2015 Commencement Remarks & Prizes

August 17, 2015


by Martin Jean, director

For the last year or two or three, you have sat quietly listening to your teachers lecture on and on about good posture, correct hand position, the difference between lapsarian and supralapsarian, about breathing techniques and downbeat placement, diapasons and mean-tone tuning. Some of you even heard about early fingerings (God spare you). You have been scolded for not knowing your notes in rehearsal and for not knowing the difference between the Q source and the P source. You’ve even been chewed out for texting during colloquium!

But now, these incessant voices are about go quiet because one of the things that happens at commencement is that our voices recede and yours begin to be heard.

So I ask you, what will you say? And to whom will you say it?

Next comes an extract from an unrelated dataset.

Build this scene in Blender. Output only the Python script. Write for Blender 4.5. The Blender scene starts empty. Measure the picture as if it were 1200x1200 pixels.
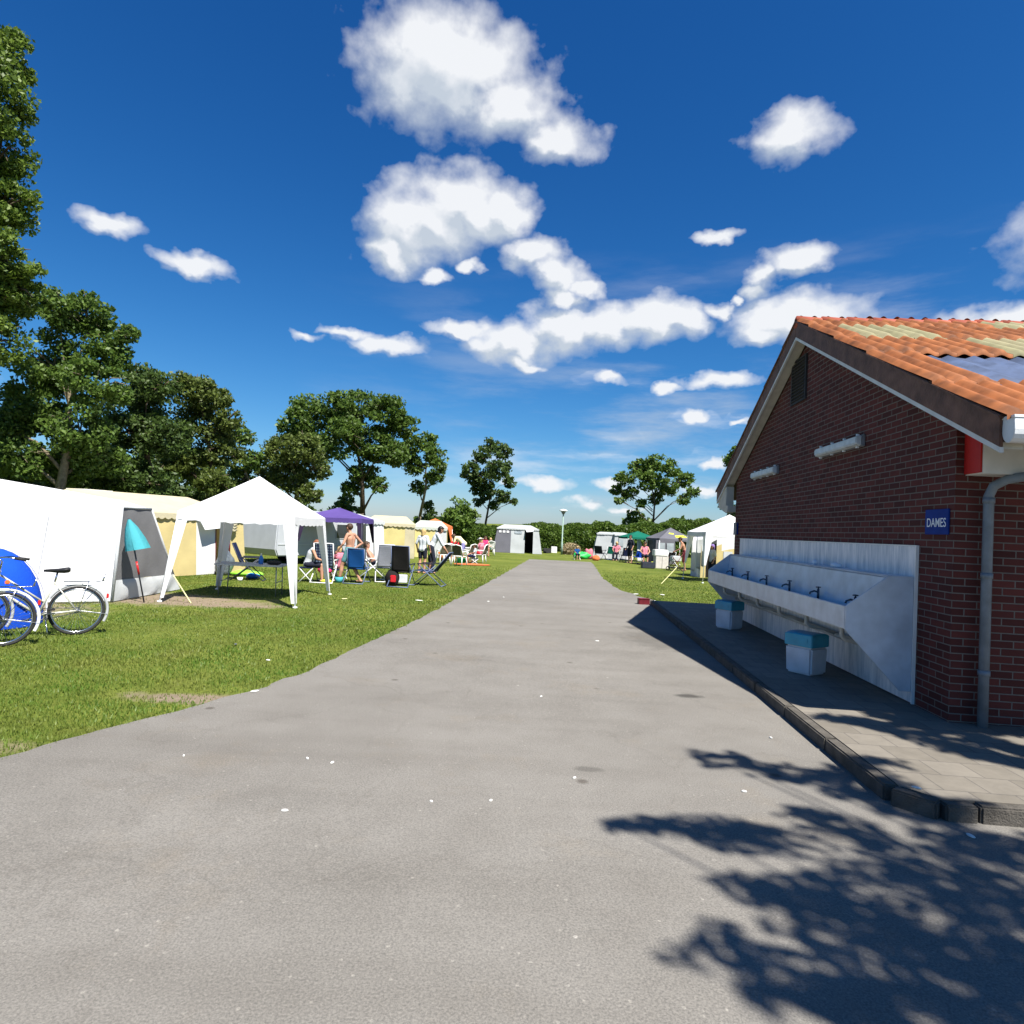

You might recall my referencing John W. O’Malley’s book Four Cultures of the West at the first colloquium of the year. I relayed his observation that there are at least four cultures or four voices (actually many more) that one can easily identify in the so-called “West.” He pointed us to the Prophetic Voice that cries in the wilderness to “prepare the way” or announces that she “has a dream.” He named the Scholarly Voice, articulating the thorny problems of life to describe, analyze, and critique. There is the voice of the Orator, the Poet, the Storyteller, holding the mirror up to life to revel not in analysis but in ambiguity. The voice of the Performer leads the Veterans’ Day parade or the temple prayer; she might star in the four-act opera or preside at mass; it is this voice that creates our built environment and turns stone to sculpture.

So which voice is yours?

Obviously, you might be all of these voices and none. Instead, you might take on one of a hundred other voices.  But likely, because of the voices that have whispered in your ear here, you might speak with any of these voices when the time is right.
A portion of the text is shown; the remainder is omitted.